Als mächtigster Mann gilt mittlerweile Jeremy Hunt (55), Kwartengs Nachfolger. Hunt betonte am Sonntag gegenüber BBC, dass Truss weiterhin das Sagen habe. Dass er das aber tun muss, zeigt, dass dem nicht wirklich so ist. Dabei räumte er «Fehler» der Truss-Regierung ein. «Wir sind zu schnell zu weit gegangen.» Hunt machte gestern so gut wie alle zuvor angekündigten Steuererleichterungen rückgängig. Damit reisst er genau die Politik ein, die Truss den Wahlsieg bescherte.
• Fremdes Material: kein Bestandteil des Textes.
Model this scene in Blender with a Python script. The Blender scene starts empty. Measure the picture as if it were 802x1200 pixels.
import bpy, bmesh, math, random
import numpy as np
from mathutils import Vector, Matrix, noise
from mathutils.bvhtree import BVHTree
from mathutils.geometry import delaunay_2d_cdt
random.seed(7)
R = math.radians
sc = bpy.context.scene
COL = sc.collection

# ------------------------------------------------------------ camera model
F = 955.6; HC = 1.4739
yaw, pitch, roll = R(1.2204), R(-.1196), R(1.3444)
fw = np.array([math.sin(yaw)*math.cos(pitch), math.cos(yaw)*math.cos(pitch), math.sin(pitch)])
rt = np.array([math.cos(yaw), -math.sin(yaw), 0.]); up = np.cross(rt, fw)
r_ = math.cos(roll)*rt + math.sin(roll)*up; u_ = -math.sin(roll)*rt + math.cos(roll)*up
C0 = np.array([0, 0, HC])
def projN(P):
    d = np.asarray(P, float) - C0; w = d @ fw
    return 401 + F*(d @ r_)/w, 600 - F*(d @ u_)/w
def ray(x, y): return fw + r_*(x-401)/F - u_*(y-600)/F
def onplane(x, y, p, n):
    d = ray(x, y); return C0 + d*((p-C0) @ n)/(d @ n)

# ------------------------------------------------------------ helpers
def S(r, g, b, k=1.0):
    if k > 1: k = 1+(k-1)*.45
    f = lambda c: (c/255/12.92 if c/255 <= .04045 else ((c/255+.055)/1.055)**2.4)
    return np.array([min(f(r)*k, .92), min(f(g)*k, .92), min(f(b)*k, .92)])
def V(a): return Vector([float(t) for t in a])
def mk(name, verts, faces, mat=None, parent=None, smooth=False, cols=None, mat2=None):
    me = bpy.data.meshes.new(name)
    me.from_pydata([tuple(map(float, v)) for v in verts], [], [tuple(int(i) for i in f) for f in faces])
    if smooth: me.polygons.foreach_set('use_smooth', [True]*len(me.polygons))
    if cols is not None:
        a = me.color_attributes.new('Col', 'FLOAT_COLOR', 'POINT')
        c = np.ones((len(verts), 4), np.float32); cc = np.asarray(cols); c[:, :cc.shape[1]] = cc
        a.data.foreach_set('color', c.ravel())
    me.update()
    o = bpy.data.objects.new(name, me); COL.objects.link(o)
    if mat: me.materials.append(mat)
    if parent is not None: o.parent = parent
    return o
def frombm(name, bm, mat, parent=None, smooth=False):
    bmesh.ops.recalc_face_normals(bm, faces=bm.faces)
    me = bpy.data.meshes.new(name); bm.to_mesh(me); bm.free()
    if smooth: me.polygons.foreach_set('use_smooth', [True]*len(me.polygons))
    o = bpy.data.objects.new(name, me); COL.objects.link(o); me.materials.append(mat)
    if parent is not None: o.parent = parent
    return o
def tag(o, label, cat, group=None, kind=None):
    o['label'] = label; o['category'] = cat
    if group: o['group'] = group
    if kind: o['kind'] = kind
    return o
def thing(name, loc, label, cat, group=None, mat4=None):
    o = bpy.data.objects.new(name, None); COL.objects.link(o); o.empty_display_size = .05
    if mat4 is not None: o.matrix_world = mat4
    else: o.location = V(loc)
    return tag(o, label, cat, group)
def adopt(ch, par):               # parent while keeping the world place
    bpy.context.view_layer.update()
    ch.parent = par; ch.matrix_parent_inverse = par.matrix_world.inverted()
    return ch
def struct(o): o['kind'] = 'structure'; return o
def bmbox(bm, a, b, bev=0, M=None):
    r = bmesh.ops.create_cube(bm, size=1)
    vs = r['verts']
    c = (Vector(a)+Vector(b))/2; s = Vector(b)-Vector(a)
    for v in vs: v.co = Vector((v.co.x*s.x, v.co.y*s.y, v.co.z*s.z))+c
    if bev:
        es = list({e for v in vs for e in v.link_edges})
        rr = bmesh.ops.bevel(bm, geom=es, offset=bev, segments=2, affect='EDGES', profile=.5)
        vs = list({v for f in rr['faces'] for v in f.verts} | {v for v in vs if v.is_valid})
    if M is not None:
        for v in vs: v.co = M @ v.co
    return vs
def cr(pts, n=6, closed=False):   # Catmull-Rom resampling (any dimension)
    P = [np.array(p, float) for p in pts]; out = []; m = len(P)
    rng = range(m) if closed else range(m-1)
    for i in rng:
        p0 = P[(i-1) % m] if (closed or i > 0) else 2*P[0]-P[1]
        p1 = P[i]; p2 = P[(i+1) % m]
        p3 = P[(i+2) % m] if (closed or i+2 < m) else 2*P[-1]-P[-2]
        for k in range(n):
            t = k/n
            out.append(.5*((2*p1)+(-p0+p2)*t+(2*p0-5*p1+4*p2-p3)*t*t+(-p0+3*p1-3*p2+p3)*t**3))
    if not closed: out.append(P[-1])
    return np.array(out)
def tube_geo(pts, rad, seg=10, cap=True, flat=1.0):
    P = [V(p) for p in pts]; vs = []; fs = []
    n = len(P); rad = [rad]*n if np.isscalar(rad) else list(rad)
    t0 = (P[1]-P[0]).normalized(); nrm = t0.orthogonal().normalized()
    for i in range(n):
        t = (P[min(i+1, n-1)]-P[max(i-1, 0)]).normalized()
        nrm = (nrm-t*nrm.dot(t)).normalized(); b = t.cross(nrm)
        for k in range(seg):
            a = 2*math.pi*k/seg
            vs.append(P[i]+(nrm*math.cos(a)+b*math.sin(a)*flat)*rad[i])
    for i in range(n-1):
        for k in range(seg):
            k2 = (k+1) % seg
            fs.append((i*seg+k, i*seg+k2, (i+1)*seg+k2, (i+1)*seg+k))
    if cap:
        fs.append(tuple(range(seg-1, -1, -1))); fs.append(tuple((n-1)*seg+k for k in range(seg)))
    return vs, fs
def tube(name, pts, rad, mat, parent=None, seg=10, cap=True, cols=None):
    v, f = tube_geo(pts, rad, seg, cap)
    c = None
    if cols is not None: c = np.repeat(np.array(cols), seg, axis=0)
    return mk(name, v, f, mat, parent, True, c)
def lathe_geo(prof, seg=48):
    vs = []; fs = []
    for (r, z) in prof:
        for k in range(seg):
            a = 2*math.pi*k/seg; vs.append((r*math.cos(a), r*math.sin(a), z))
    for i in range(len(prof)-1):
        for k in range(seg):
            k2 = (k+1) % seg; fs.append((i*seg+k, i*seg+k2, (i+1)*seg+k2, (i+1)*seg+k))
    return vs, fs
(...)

Hunt versuchte selbst, Parteichef und Premierminister zu werden. Allerdings sagt Politexperte Dannemann: «Ich würde ihn unter ‹ferner liefen› sehen.» Er hätte keine ernstzunehmende Chance gehabt. Laut Dannemann hätten am ehesten die früheren Premier-Kandidaten Rishi Sunak (42) und Penny Mordaunt (49) gute Aussichten. «Aber auch Verteidigungsminister Ben Wallace (52).» Ihm habe man anfangs die besten Chancen beigemessen, um Nachfolger von Boris Johnson zu werden, aber er habe aus privaten Gründen abgelehnt. «Das könnte jetzt anders aussehen.»